The fear is global but the problem – and any solution – is local. The critical factor is the militants. A major attack by them could start a war. A genuine end to their activity could be enough for peace. But, in all the brinkmanship and sabre-rattling, it is very difficult to tell what is really happening.

Sources close to Hizb-ul-Mujahideen, the main militant group, told The Observer last week they had been ordered by Musharraf to cease all cross-border activity immediately at least three days before the Pakistani President made a bellicose speech last Sunday that enraged the Indians .

‘Concessions on the ground by Pakistan tend to be matched by strong rhetoric on the Kashmir issue,’ said Alexander Evans, a Kashmir analyst at Centre for Defensive Studies, London.

‘There is a nationalist cage in both countries within which Kashmir policy can rattle around but no political leader on either side would risk the wrath of public opinion by unlocking the door.’

There are other pressures on Musharraf. He needs support within the army, and many senior generals are hawkish. Some see helping the Muslim Kashmiris as a religious duty. Musharraf even faces assassination.

And, as India points out, his own sympathies are unclear. He, after all, orchestrated the 1999 ‘Kargil’ operation in which 1,000 Pakistani troops occupied a tactical ridge inside Indian Kashmir. Hundreds died in the fighting.
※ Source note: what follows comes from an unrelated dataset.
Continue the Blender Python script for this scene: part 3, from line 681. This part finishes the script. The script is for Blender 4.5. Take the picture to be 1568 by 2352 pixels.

And there are militant groups that even Musharraf cannot control. The aggressive Jaish-e-Mohammed (the Army of Mohammed) is unlikely to obey his orders to cease fire. Other, ‘home-grown’ Kashmiri militants have stockpiles of weapons and funds independent of Pakistani support.

One man with a Kalashnikov and some dynamite could set off a blast that will make the entire world tremble.

India Nuclear warheads: 100 to 150, including up to 20 nuclear bombs that could be dropped from Jaguar or Mirage 2000 aircraft. The rest could be fitted to Agni or Prithvi missiles.

Pakistan Nuclear warheads: 25 to 50, including up to 20 bombs deliverable by F-16 fighter jets. Remainder could be fitted to Shaheen, Ghauri or Hatf missiles.